La perspectiva conservadora –que predomina en el régimen de Lula– arguye
que la crisis interna requiere la conformidad con el modelo existente para "estabilizar"
y "reactivar" la economía, lo cual permitiría llevar
a cabo reformas sociales una vez pasada la crisis. Esencialmente, esta orientación
en "dos etapas" sólo prevé cambios al alza en el gasto
público.
En nuestra opinión, la perspectiva conservadora únicamente perpetuará
o incluso profundizará la crisis e impedirá las reformas marginales.
El problema de la "reducción de la pobreza" sólo se
puede resolver eliminando la concentración de la riqueza que produce
la pobreza y perpetúa las desigualdades. Y la manera más eficaz
de impedir las fugas de capitales consiste en cambiar las formas de propiedad
y las relaciones sociales de producción.
El nuevo régimen tiene un mandato de más del 90% de los 52 millones
de brasileños que votaron por Lula para llevar a cabo una transformación
social. Si el gobierno de los Trabajadores sucumbe a las lisonjas de las concesiones
al comercio marginal de la Administración Bush y a los préstamos
del FMI y del Banco Mundial, y da la espalda a las exigencias mayoritarias de
cambios sociales básicos, no solamente desilusionará a millones
de sus seguidores, sino que pospondrá el desarrollo de Brasil durante
otra generación.
Tres semanas después de su aplastante victoria electoral, Lula dio una
clara señal de la dirección que tomará su régimen.
Convocó una reunión de los líderes de sindicatos, trabajadores
rurales, empleados y funcionarios de gobierno para discutir un "pacto social".
El tema principal que debatieron fue una "reforma laboral" que aumentaría
el poder de la patronal para contratar y despedir trabajadores y congelar salarios,
la eliminación de un impuesto a la patronal para financiar programas
sociales y sindicatos y la concesión, también a la patronal, del
poder de renegociar contratos que invaliden las ventajas sociales legalmente
establecidas de los trabajadores. Al mismo tiempo que daba prioridad a la aceptación
de las exigencias de la patronal, Lula se negó a conceder un incremento
inmediato del salario mínimo de 50 dólares por mes y prometió
considerar un incremento de en torno al 10% (5 dólares), pero a mediados
de 2003. Está claro que Lula, al igual que su predecesor Cardoso, más
que representar a sus electores trabajadores, lo que hizo fue dar señales
de izquierda antes de las elecciones, pero luego se ha pasado a la derecha.

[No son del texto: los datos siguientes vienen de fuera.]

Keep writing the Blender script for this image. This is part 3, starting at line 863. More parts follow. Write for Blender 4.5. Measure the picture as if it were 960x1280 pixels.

Las dos centrales sindicales principales, la CUT (Confederación Unida
de Trabajadores) y la Força Sindical, así como el movimiento de
los sin tierra (MST), han rechazado de plano las proposiciones de Lula y han
afirmado al mismo tiempo su independencia con respecto al nuevo gobierno. La
agresividad con la que Lula lleve a cabo su programa favorable a los negocios
será lo que determine en qué momento tendrá lugar la ruptura
entre su régimen y las centrales sindicales.